Rowbotham coaxed and cajoled his brushes and experimented with materials and mediums throughout his teenage years, more than likely encouraged by his parent during his formative years as he displayed potential in both his drawing and painting, both of whom are recognized artists in their own right. He was brought up in a house dominated by art and always dreamt of becoming an artist, but knew that the road to achieving his ambition was likely to be fraught with hardship. Despite this creative upbringing, Rowbotham chose to follow a far more rigid and mathematical path of higher educational enlightenment, studying architecture at Kingston University in London – in which he was born and bred – from where he graduated in 2008. However Rowbotham disliked the rigidity of working for a large firm so decided to paint in his spare time as an outlet for creative expression. As it happened, this grounding in approaching subject matter with all eyes on perspective and elevations proved to be a useful learning curve as Rowbotham eventually returned to his first love in which to carve out his fledgling career and ultimately make something of a name for himself in the process. Something else which Rowbotham is acutely aware of and employs with will is to resist the temptation of harnessing his parent’s own artistic influence in his works, subconsciously or otherwise, and strives to adapt a resolutely individual approach and material application from the outset.
Speaking on this very approach to his work, Rowbotham is quick to point out that he uses his own photographs as reference and starting points, so as to capture the essence and fleeting moments in time that he will then in turn replicate via his own mediums and visual projecture. In Rowbotham’s own words, the artist concurs; “Drawing upon inspiration from the human form, I want to recreate the beauty of figure onto canvas whilst using a variety of backdrops to create the story”. Continuing these themes, he concludes; “Often the greatest visual pleasure comes from the most minimal number of brush strokes”.
As touched on earlier, Rowbotham is never happier, and indeed more inspired and challenged as an artist, than when he’s dipping into the street life around glamorous, cosmopolitan cities found in the Northern Hemisphere such as London and Paris. With an excitement of regularity the artist delves into the cafes, bars and theatres, as he walks for often hours at a time, searching for that one, evocative, decadent scene that plays out, momentarily as the world goes on around its little time bubble. People watching is Rowbotham’s forte, and he readily admits that he sees us all as muses, being the social creatures that we are.

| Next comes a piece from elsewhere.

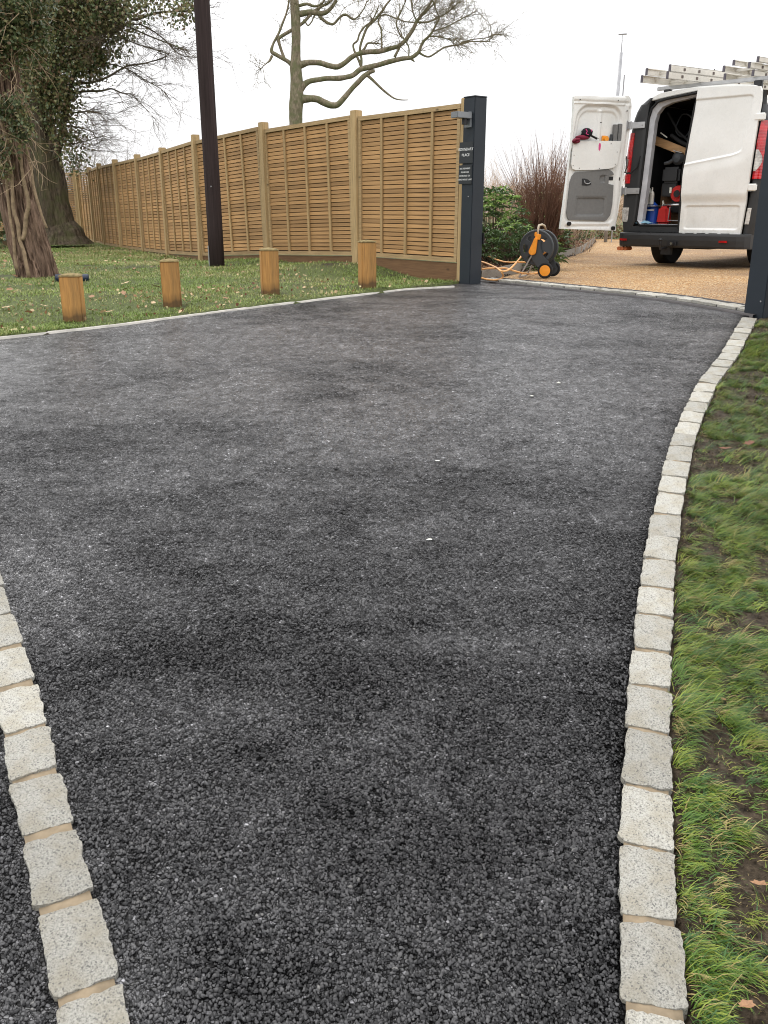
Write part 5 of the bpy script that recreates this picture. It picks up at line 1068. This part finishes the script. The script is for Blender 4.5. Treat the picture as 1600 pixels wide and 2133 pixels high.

Expanding on his beliefs and mantra, Rowbotham insists that there’s no better time to capture these transient dalliances and microcosmic brief encounters than at night, decreeing that twilight affords him, as an artist, a vibrancy and luminosity in hiding during daylight hours. Citing the manner in which shops and other nocturnal and commercial establishments project their superficial light onto the streets as instrumental to his forming of reflections and shadows upon his subject matter, Rowbotham feels that evening interactions afford him more dynamic human interfacing and visual snapshots, adding more than a degree of verve to his pictorial affairs. Naturally, painting under the cover of artificial light is challenging, and Rowbotham works with a warm palette to embrace and enhance the presentation of silhouettes of which there are many, along with reflections of every imaginable shape and size.
Reeling off his influences, Rowbotham talks of film being pivotal to his organisation of a painting, and the underlying way in which celluloid takes us to another place we seldom would otherwise be privy to. The artist suggests that he merely paints an informed stage and set, and that the viewer affords the painting and its lead character a million and one script variations and indeed hint at the following, unpainted frames and how the story pans out. Leaving no paper trail to determine just who his movie-making idols are, Rowbotham casts the opposite when mentioning art icons when bearing witness to the following; “Monet talked about there being a ‘cushion of light’ between subject and it being such an important dynamic when understanding perspective and subtle variations in colour/tone. He reminds me to paint what I see and not what I think is there. Knowing I may never recreate the way that Singer-Sargent captured his figures or the beauty of Whistlers Nocturnes, it helps to have something to aspire to”.
Selling his first painting gave Rowbotham such a buzz that he decided to put together a small exhibition. After a sell-out show Charles realised that there was potentially a career ahead of him. He went on to rent out a studio where he began to develop his ideas and forge his own direction. His vibrant impressions of café society and late night city streets have appeared at series of successful solo shows in London. He has also enjoyed a superb joint show with the country's leading impressionist artist, Sherree Valentine Daines at Clarendon Fine Art in Mayfair.